Mais attention : qu’elle ne se pense pas blanchie pour autant. Si elle ne porte pas la responsabilité directe de cette gifle fédérale, elle en porte la responsabilité structurelle.

Car c’est elle qui a créé cette gouvernance vacillante, ce vide de leadership dans lequel s’engouffrent maintenant tous les niveaux de gouvernement.

Ce n’est pas pour rien qu’elle n’a pas été informée. Ce n’est pas pour rien qu’on n’a pas eu besoin d’elle. On ne respecte plus son autorité, ni son jugement.

À force d’imposer sans écouter, à force de régner par dogme plutôt que par dialogue, elle s’est aliénée tout le monde, citoyens, commerçants, cols bleus, médias et maintenant même ses homologues à Ottawa.

Et la colère de Valérie Plante ne changera rien. Elle peut bien tempêter dans les couloirs de l’Hôtel de Ville. Elle peut bien convoquer des points de presse ou mandater ses porte-parole.

La décision est prise. Le contrat est signé. Et Montréal devra vivre avec. Elle aura beau crier à l’injustice, c’est trop tard. Le message est clair : même quand elle a raison, on ne veut plus l’entendre.
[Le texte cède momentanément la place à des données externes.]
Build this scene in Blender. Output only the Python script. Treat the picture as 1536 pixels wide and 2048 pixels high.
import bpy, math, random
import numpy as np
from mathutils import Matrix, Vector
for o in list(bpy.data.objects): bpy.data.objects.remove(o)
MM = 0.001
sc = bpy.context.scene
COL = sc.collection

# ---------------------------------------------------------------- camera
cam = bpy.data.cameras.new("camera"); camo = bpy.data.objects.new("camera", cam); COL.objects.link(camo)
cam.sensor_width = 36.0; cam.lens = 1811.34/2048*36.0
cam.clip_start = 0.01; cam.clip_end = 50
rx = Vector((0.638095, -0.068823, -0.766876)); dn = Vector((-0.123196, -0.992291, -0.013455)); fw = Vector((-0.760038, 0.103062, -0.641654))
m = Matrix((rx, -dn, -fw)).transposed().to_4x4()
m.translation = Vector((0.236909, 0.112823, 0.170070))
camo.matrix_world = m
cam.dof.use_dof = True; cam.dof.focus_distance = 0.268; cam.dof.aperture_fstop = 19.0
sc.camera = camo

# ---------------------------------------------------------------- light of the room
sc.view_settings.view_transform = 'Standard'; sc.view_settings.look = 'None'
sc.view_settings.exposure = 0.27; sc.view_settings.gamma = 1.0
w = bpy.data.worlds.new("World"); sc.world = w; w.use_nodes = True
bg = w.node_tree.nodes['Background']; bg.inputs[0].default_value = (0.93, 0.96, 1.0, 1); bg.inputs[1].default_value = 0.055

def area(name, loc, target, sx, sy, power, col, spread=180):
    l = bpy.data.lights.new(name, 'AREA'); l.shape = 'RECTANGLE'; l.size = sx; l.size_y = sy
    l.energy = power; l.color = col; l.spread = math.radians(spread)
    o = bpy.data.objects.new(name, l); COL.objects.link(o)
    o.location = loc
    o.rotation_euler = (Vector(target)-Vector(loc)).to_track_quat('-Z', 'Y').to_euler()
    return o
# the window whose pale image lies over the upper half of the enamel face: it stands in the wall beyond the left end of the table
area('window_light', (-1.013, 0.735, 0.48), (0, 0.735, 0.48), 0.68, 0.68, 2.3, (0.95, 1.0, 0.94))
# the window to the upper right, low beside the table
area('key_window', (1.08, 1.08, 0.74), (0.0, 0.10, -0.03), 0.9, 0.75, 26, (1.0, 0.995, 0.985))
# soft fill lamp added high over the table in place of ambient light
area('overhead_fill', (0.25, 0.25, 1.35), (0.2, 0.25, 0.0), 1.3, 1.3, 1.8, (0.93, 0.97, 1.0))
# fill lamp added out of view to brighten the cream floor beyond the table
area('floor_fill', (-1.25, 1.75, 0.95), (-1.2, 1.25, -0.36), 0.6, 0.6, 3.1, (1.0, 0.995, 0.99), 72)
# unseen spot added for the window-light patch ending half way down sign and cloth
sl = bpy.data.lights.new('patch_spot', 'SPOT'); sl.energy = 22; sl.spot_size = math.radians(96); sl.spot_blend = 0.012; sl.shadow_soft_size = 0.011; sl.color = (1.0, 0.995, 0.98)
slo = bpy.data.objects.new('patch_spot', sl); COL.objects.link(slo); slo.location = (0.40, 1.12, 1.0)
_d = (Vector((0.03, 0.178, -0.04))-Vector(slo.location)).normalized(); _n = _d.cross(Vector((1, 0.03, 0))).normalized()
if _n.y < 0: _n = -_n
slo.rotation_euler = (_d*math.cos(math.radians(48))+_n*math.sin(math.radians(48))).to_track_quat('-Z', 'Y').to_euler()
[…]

C’est ça, le vrai drame de cette histoire. Le silence de Valérie Plante ne choque même plus. Ce qui choque, c’est l’indifférence. Le fait qu’on ait contourné sa volonté sans même prendre le temps de la contredire. Parce qu’on sait qu’elle ne pèse plus rien.

Et pendant ce temps, ses erreurs passées continuent de s’accumuler. Les contraventions pleuvent sur les automobilistes pour financer une administration en ruine.

Le métro est en retard, les ordures s’empilent, les commerçants crient à l’aide, les résidents désertent le centre-ville.

Montréal s’effondre lentement. Et même quand ce n’est pas elle qui appuie sur la gâchette, Valérie Plante reste celle qui a préparé le terrain à ce chaos.

Alors oui, pour une fois, ce n’est pas elle qui a signé le contrat honteux. Mais c’est elle qui a rendu ce genre d’affront possible.

Elle a brisé l’autorité municipale au point de la rendre dispensable. Elle a cédé le terrain moral, politique, et institutionnel.

Résultat : elle est aujourd’hui témoin impuissante d’une trahison… qu’elle a elle-même rendue inévitable.